Now premium seats for tonight's concert are $350, plus Ticketmaster's wallet-gouging $29 "convenience" charge. By that math, taking a date to the show will cost you $758, not counting parking, food or beer. Forget Christmas presents this year, honey, let's go see the Stones!!

To be fair, the Rolling Stones do offer cheaper ticket options: You can sit in the upper bowl tonight for $95 or even $60, if you want to bring binoculars and supplemental oxygen. But $350 puts the best seats out of reach of all but the wealthiest fans. I realize the Rolling Stones have become a hugely profitable corporation in which everyone demands his slice of the pie, but how many more millions do Mick & Co. need?

There are signs these escalating prices are turning off Utah concertgoers. When the Stones came through 11 years ago, Rice Stadium's 31,500 seats sold out in 72 minutes. Although the Delta Center holds roughly 15,000 for concerts, as of Friday several thousand tickets were still available, including plenty of $350 ones. Even Utah's scalpers won't touch them.

"These prices are too high, even for us," said ticket broker Jack Johnson of Nice Guy Tickets. "I've had very few calls for the Stones."

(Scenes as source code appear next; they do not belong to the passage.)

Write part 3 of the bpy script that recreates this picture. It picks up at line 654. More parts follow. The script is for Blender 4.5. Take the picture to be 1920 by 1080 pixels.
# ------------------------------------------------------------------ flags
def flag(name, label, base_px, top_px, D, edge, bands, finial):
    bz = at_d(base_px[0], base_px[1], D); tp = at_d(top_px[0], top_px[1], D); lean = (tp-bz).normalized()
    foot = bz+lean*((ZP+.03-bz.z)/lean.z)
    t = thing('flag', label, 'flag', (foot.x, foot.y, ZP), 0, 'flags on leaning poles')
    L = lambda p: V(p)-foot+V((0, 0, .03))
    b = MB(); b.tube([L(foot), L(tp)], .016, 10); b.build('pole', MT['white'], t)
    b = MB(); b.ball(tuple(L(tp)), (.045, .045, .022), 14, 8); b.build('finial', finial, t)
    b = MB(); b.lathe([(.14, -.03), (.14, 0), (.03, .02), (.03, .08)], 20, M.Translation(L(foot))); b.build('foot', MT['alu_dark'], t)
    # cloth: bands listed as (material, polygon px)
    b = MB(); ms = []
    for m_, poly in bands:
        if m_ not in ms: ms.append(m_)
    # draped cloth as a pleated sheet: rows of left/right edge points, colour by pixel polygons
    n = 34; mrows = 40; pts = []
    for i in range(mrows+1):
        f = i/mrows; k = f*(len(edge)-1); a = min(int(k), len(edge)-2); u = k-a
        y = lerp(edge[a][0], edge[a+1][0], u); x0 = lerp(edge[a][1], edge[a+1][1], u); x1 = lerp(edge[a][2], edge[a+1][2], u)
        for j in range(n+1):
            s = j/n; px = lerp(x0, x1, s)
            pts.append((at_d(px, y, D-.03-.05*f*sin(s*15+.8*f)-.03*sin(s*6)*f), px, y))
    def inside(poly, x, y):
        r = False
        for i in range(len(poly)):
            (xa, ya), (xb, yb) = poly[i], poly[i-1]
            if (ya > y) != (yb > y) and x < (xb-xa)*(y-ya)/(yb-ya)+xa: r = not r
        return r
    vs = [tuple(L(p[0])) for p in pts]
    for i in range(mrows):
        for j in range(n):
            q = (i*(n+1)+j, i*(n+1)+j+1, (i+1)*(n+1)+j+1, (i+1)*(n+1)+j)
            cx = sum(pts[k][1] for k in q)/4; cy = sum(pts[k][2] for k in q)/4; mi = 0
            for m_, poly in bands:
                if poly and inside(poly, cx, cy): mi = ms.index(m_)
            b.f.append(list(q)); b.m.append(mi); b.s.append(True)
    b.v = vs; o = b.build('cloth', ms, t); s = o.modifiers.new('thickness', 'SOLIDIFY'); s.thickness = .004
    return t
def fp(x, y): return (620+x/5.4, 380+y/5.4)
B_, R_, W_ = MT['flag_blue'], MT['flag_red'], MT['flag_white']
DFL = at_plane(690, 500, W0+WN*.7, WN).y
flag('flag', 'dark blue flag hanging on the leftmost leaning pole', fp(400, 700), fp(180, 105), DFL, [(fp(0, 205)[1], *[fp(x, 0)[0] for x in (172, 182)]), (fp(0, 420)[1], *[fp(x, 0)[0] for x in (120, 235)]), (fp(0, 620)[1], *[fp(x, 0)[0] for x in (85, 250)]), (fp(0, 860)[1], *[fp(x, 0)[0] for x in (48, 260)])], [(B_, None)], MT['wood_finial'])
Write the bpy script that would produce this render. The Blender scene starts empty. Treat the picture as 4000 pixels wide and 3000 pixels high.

At least we don't live in Las Vegas, where high rollers drive up prices. Ticketmaster lists top tickets for the Stones' March show there at $472.50.

Those are sold out.

So much for that "Saints and Soldiers" sequel: Are Utah moviegoers losing interest in Mormon-themed dramas? Despite good reviews, "God's Army 2: States of Grace," the sequel to the 2000 cult hit, earned $42,000 its first weekend on 35 theater screens, most of them in Utah. By contrast, the original movie made $88,000 its first weekend on only three screens.

At first glance, the new movie in the "Work and the Glory" series, which chronicles one family's struggles during the early days of the LDS Church, would seem to be faring better. "The Work and the Glory: American Zion" earned $1,605,035 its initial four weeks in theaters, almost twice what the first movie made during the same period.

But the original "Work and the Glory" opened on only 32 screens and eventually grossed more than $3.3 million. The sequel opened on 205 screens, but after four weeks was playing on only 55 screens. The new movie got better reviews than its predecessor, but its box-office momentum seems to have stalled.

Holy Larry H. Miller! Maybe everyone's waiting for the DVD.